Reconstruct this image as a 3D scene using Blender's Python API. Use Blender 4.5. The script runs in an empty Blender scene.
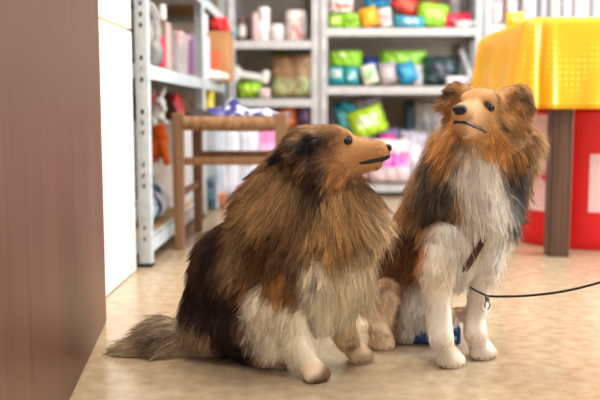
import bpy, bmesh, math, random
import numpy as np
from mathutils import Vector, Matrix, Euler
from mathutils.kdtree import KDTree

sc = bpy.context.scene
COL = sc.collection
rnd = random.Random(7)
PI = math.pi

# ------------------------------------------------------------------ camera
CAMZ, PITCH, YAW, FPX = 0.48, math.radians(6.2), math.radians(1.4), 833.33
cam = bpy.data.objects.new('camera', bpy.data.cameras.new('camera'))
COL.objects.link(cam)
cam.location = (0, 0, CAMZ)
cam.rotation_euler = (PI/2 - PITCH, 0, YAW)
cam.data.lens = 50; cam.data.sensor_width = 36
cam.data.clip_start = 0.05
cam.data.dof.use_dof = True
cam.data.dof.focus_distance = 1.52
cam.data.dof.aperture_fstop = 3.2
sc.camera = cam
RM = Euler((PI/2 - PITCH, 0, YAW)).to_matrix()

def ray(px, py):
    return RM @ Vector(((px-300)/FPX, -(py-200)/FPX, -1))
def W(px, py, Y):
    d = ray(px, py); t = Y/d.y
    return Vector((d.x*t, Y, CAMZ + d.z*t))
def G(px, py, z=0.0):
    d = ray(px, py); t = (z-CAMZ)/d.z
    return Vector((d.x*t, d.y*t, z))

# ------------------------------------------------------------------ helpers
def lin(c):
    return tuple(((x/255)/12.92 if x/255 <= 0.04045 else ((x/255+0.055)/1.055)**2.4) for x in c[:3])

def mat(name, rgb, rough=0.6, metal=0.0, rgb2=None, scale=6.0, bump=0.0, bscale=40.0, trans=0.0, alpha=1.0,
        stretch=(1, 1, 1), coat=0.0, thresh=None, sheen=0.0, ior=1.45, spec=None):
    m = bpy.data.materials.new(name); m.use_nodes = True
    nt = m.node_tree; b = nt.nodes['Principled BSDF']
    b.inputs['Base Color'].default_value = (*lin(rgb), 1)
    b.inputs['Roughness'].default_value = rough
    b.inputs['Metallic'].default_value = metal
    b.inputs['Transmission Weight'].default_value = trans
    b.inputs['Alpha'].default_value = alpha
    b.inputs['Coat Weight'].default_value = coat
    b.inputs['Sheen Weight'].default_value = sheen
    b.inputs['IOR'].default_value = ior
    if spec is not None: b.inputs['Specular IOR Level'].default_value = spec
    tc = nt.nodes.new('ShaderNodeTexCoord'); mp = nt.nodes.new('ShaderNodeMapping')
    mp.inputs['Scale'].default_value = stretch
    nt.links.new(tc.outputs['Object'], mp.inputs['Vector'])
    if rgb2 is not None:
        n = nt.nodes.new('ShaderNodeTexNoise'); n.inputs['Scale'].default_value = scale
        n.inputs['Detail'].default_value = 4
        nt.links.new(mp.outputs['Vector'], n.inputs['Vector'])
        r = nt.nodes.new('ShaderNodeValToRGB')
        lo, hi = thresh if thresh else (0.35, 0.65)
        r.color_ramp.elements[0].position = lo; r.color_ramp.elements[1].position = hi
        r.color_ramp.elements[0].color = (*lin(rgb), 1); r.color_ramp.elements[1].color = (*lin(rgb2), 1)
        nt.links.new(n.outputs['Fac'], r.inputs['Fac'])
        nt.links.new(r.outputs['Color'], b.inputs['Base Color'])
    if bump:
        n2 = nt.nodes.new('ShaderNodeTexNoise'); n2.inputs['Scale'].default_value = bscale
        n2.inputs['Detail'].default_value = 5
        nt.links.new(mp.outputs['Vector'], n2.inputs['Vector'])
        bp = nt.nodes.new('ShaderNodeBump'); bp.inputs['Strength'].default_value = bump
        bp.inputs['Distance'].default_value = 0.01
        nt.links.new(n2.outputs['Fac'], bp.inputs['Height'])
        nt.links.new(bp.outputs['Normal'], b.inputs['Normal'])
    return m

def link(name, me, m=None, parent=None, smooth=False):
    o = bpy.data.objects.new(name, me); COL.objects.link(o)
    if m is not None: me.materials.append(m)
    if smooth:
        me.polygons.foreach_set('use_smooth', [True]*len(me.polygons))
    if parent is not None: o.parent = parent
    return o

def from_bm(name, bm, m=None, parent=None, smooth=False):
    me = bpy.data.meshes.new(name)
    bmesh.ops.recalc_face_normals(bm, faces=bm.faces)
    bm.to_mesh(me); bm.free()
    return link(name, me, m, parent, smooth)

def empty(name, loc=(0, 0, 0), rz=0.0):
    o = bpy.data.objects.new(name, None); COL.objects.link(o)
    o.location = loc; o.rotation_euler = (0, 0, rz); o.empty_display_size = 0.05
    return o

def tag(o, label=None, cat=None, group=None, kind=None):
    if label: o['label'] = label
    if cat: o['category'] = cat
    if group: o['group'] = group
    if kind: o['kind'] = kind
    return o

def box(bm, x0, x1, y0, y1, z0, z1, bev=0.0, M=None):
    r = bmesh.ops.create_cube(bm, size=1.0)
    vs = r['verts']
    for v in vs:
        v.co = Vector(((x0+x1)/2 + v.co.x*(x1-x0), (y0+y1)/2 + v.co.y*(y1-y0), (z0+z1)/2 + v.co.z*(z1-z0)))
    if bev > 0:
        es = list({e for v in vs for e in v.link_edges})
        r2 = bmesh.ops.bevel(bm, geom=es, offset=bev, segments=2, affect='EDGES', profile=0.5)
        vs = list({v for f in r2['faces'] for v in f.verts} | {v for v in vs if v.is_valid})
    if M is not None:
        for v in vs: v.co = M @ v.co
    return vs

def tube(bm, pts, radii, seg=10, caps=True):
    pts = [Vector(p) for p in pts]
    if not hasattr(radii, '__len__'): radii = [radii]*len(pts)
    rings = []; prev = None
    for i, p in enumerate(pts):
        t = (pts[min(i+1, len(pts)-1)] - pts[max(i-1, 0)]).normalized()
        u = prev if prev is not None else (Vector((0, 0, 1)) if abs(t.z) < .9 else Vector((1, 0, 0)))
        a = (u - t*u.dot(t)).normalized(); prev = a
        b = t.cross(a)
        rings.append([bm.verts.new(p + (a*math.cos(2*PI*k/seg) + b*math.sin(2*PI*k/seg))*radii[i]) for k in range(seg)])
    for r0, r1 in zip(rings, rings[1:]):
        for k in range(seg):
            bm.faces.new((r0[k], r0[(k+1) % seg], r1[(k+1) % seg], r1[k]))
    if caps:
        bm.faces.new(rings[0][::-1]); bm.faces.new(rings[-1])

def lathe(bm, prof, seg=32, c=(0, 0, 0)):
    rings = [[bm.verts.new((c[0]+r*math.cos(2*PI*k/seg), c[1]+r*math.sin(2*PI*k/seg), c[2]+z)) for k in range(seg)] for r, z in prof]
    for r0, r1 in zip(rings, rings[1:]):
        for k in range(seg):
            bm.faces.new((r0[k], r0[(k+1) % seg], r1[(k+1) % seg], r1[k]))
    bm.faces.new(rings[0][::-1]); bm.faces.new(rings[-1])

def smooth_path(P, n=24):
    P = [Vector(p) for p in P]; out = []
    Q = [P[0]*2-P[1]] + P + [P[-1]*2-P[-2]]
    for i in range(1, len(Q)-2):
        for k in range(n):
            t = k/n; a, b, c, d = Q[i-1:i+3]
            out.append(.5*((2*b)+(c-a)*t+(2*a-5*b+4*c-d)*t*t+(3*b-a-3*c+d)*t**3))
    out.append(P[-1]); return out

# ------------------------------------------------------------------ smooth bodies
def prim_d(P, pr):
    a = np.array(pr['a'], dtype=np.float32); b = np.array(pr['b'], dtype=np.float32)
    ra, rb = pr['ra'], pr['rb']
    Q = P
    if 'sq' in pr:
        ax, s = pr['sq']; ax = np.array(ax, dtype=np.float32); ax = ax/np.linalg.norm(ax)
        mid = (a+b)/2
        f = lambda X: X + ((X-mid) @ ax)[..., None]*ax*(s-1)
        Q = f(P); a = f(a[None])[0]; b = f(b[None])[0]
    ab = b-a; L = float(ab @ ab)
    t = np.clip(((Q-a) @ ab)/max(L, 1e-9), 0, 1) if L > 1e-9 else np.zeros(Q.shape[:-1], np.float32)
    d = np.linalg.norm(Q - (a + t[..., None]*ab), axis=-1) - (ra + t*(rb-ra))
    return d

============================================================

▶ [What is expected]:
Read the data above and pull out each line that holds the string "scene".

▶ [Solution to this exercise]:
Reconstruct this image as a 3D scene using Blender's Python API. Use Blender 4.5. The script runs in an empty Blender scene.
sc = bpy.context.scene